GIVEN DATA:
# # # #

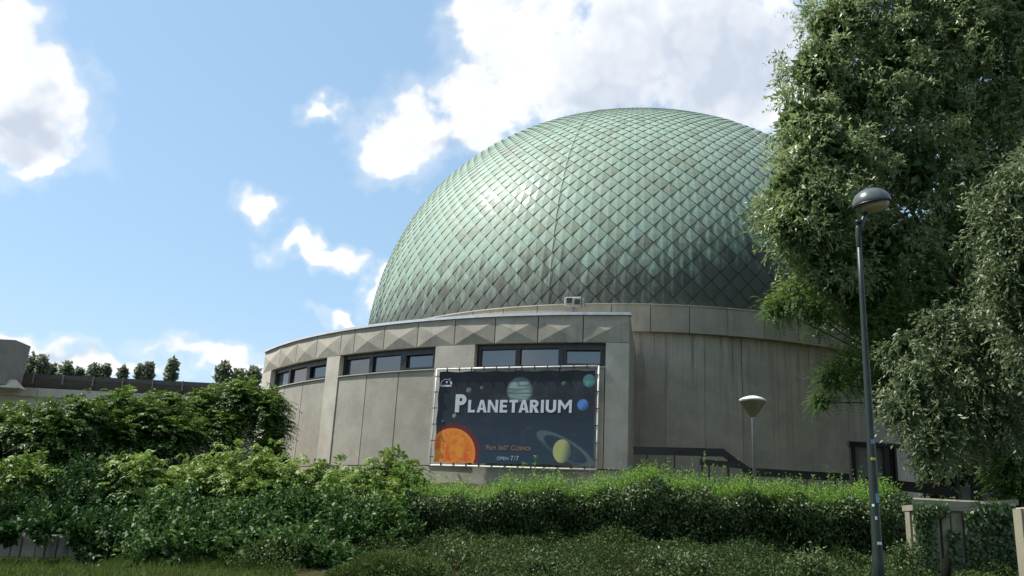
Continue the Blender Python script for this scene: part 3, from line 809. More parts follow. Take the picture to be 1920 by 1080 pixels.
def put_text(parts, u0, u1, v, mat, bold=.0):
    """parts: (string, cap height in metres); fits the run between u0 and u1 along the banner"""
    x = 0.0; out = []
    for s, h in parts:
        if s == ' ': x += h * .42; continue
        me = text_mesh(s, bold); n = len(me.vertices); co = np.empty(n * 3, np.float32); me.vertices.foreach_get('co', co); co = co.reshape(-1, 3)
        cap = .729; k = h / cap; lo = co[:, 0].min(); wd = (co[:, 0].max() - lo) * k
        out.append((me, co, k, lo, x)); x += wd + h * .13
    tot = x - parts[-1][1] * .13; X0, X1 = (u0 - .5) * BW, (u1 - .5) * BW; f = (X1 - X0) / tot
    for me, co, k, lo, xx in out:
        c2 = np.empty_like(co); c2[:, 0] = X0 + (xx + (co[:, 0] - lo) * k) * f; c2[:, 1] = -.007; c2[:, 2] = v * BH + co[:, 1] * k
        me.vertices.foreach_set('co', c2.ravel()); me.update(); me.materials.clear()
        link('lettering', me, MAT[mat], sheet)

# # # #

REQUIRED TASK:
Make a list of all lines in the data that contain "parts".

ANSWER BELOW:
Continue the Blender Python script for this scene: part 3, from line 809. More parts follow. Take the picture to be 1920 by 1080 pixels.
def put_text(parts, u0, u1, v, mat, bold=.0):
    """parts: (string, cap height in metres); fits the run between u0 and u1 along the banner"""
    for s, h in parts:
    tot = x - parts[-1][1] * .13; X0, X1 = (u0 - .5) * BW, (u1 - .5) * BW; f = (X1 - X0) / tot